Enter the film's heroes. The Galactic Jedi Council, a sort of UN with lightsabres and political will, sends a couple of Jedi knights - Obi-Wan Kenobi and Qui-Gon Jinn - to the headquarters of the Trade Federation to mediate between its leaders and the Naboo government. In another move which might give our political and industrial leaders some fond ideas, the Trade Federation's response to this selfless gesture is to attempt to have the two mediators gassed as they wait in the lobby. Being Jedi knights, though, and thus able to hold their breath for several days, they survive and proceed to give the Federation's minor officials a good kicking before escaping to warn the galaxy that something very dodgy is going on with the execution of macroeconomic policy.

It is at this stage that things start to get even more allegorical. For we learn what the Jedis suspect - there is a hidden agenda behind the Trade Federation's blockade of Naboo. The two weasel-worded Directors of the Federation are having their strings pulled by a deeply unpleasant figure known as Darth Sidious, whose agenda, rather like that of Bill Clinton, is the conquest and colonisation of the entire universe. In the later Star Wars films (the ones we all saw, for some reason, before this one) Darth Sidious, who is also a Galactic Senator, has mutated into the Emperor who, with Darth Vader, his heavy-breathing sidekick, has managed to corrupt the noble ideals of the Galactic Republic for his own megalomaniacal ends. Amateur historians will note the rather obvious parallel with the decay of the Roman Empire.

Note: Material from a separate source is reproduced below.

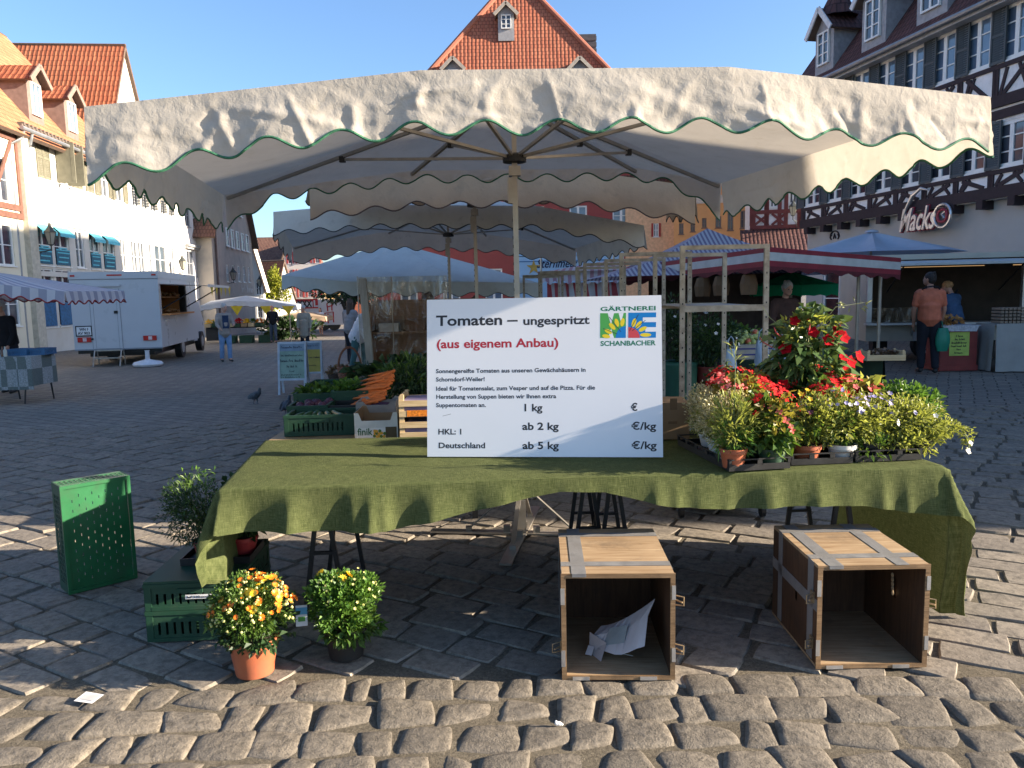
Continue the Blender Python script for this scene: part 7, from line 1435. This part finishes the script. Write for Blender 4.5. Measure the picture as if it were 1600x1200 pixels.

Anyway, the rest of the film (basically a miasma of very expensive special effects and aliens with absurdly-shaped heads) trawls through the conflict between the Jedi, whose ideals are never anything less than pure, and the disingenuous Trade Federation. After a few minor wars, lightsabre fights and intergalactic spaceship races, the Jedi naturally triumph over the Federation. Of course, Lucas has another two films to make in this trilogy, so this is actually no more than a temporary setback in the plans of Darth Clinton/Sidious, who survives unscathed to conquer the universe at a later date.

So is George Lucas a closet environmentalist? Is his representation of little people against a vast, sprawling, armed bureaucracy bent on domination really a parallel with today's growing movement of little people (that's us) against the globalisation machine (that's them)? Since Lucas claims to have written the first draft of The Phantom Menace over twenty years ago, the answer is probably no. But all art is what you make it, and as anyone who has ever studied Shakespeare or T. S. Eliot can tell you, it's all about interpretation. So I personally choose to interpret this film as not only a fable but a battle cry for those of us who sometimes feel overwhelmed by the forces we are battling against. True, we don't have lightsabres or Jedi mind tricks (more's the pity) - but our victory is still assured.

And this is not the end of it. Keen environmentalists may also spot other lessons, warnings and parallels throughout The Phantom Menace. For example, the centralisation of political power inevitably leads to world - and eventually galactic - government (some would say that the likes of Leon Brittan know this very well already.) Such government is not only unwieldy and undemocratic by its very nature, it is also open to abuse - the Chancellor of the Galactic Republic himself is, before he is deposed in favour of Darth/Senator Sidious, deep in the pocket of the Trade Federation. Ring any bells?

Furthermore, economic globalisation, if unopposed, will end in the horrors of not just a global but a galactic economy. Just imagine: butter from Mars costing less than butter from next door. And unchecked urbanisation could have horrible consequences for the future of society. The capital of the Galactic Republic, the planet Coruscant, is one vast city - the entire planet is covered in what looks like a giant New York, its orange skies teeming with traffic jams that make the streets of Los Angeles look positively pleasant. It is truly hideous; its only redeeming feature being that, if James Lovelock's Gaia theory is correct, it could never, in reality, be more than a giant special effect.

Then there's the threat of runaway technology. If you think nuclear weapons are scary, wait till you see what the Trade Federation's droid army - thousands of identical robots all controlled by a faraway computer - can do in battle. Though perhaps this particular episode in the film is also a salutary warning to worshippers of technology - the entire droid army is disabled by the Jedi when they destroy the Federation's master computer, bringing the invasion of Naboo to a grinding halt. The Millennium Bug has nothing on this.

Posing, then, as an enormously expensive, effects-heavy American blockbuster, The Phantom Menace is actually a parable, a fable for our times, and its message is a heartening one: those of us battling the forces of globalisation, centralisation and obsessive technocracy have right on our side. The battle may be hard, and the road may be long. There may even be a few gratuitous lightsabre battles along the way. But we'll get there, because the good guys always win in the end. Because The Force is with us.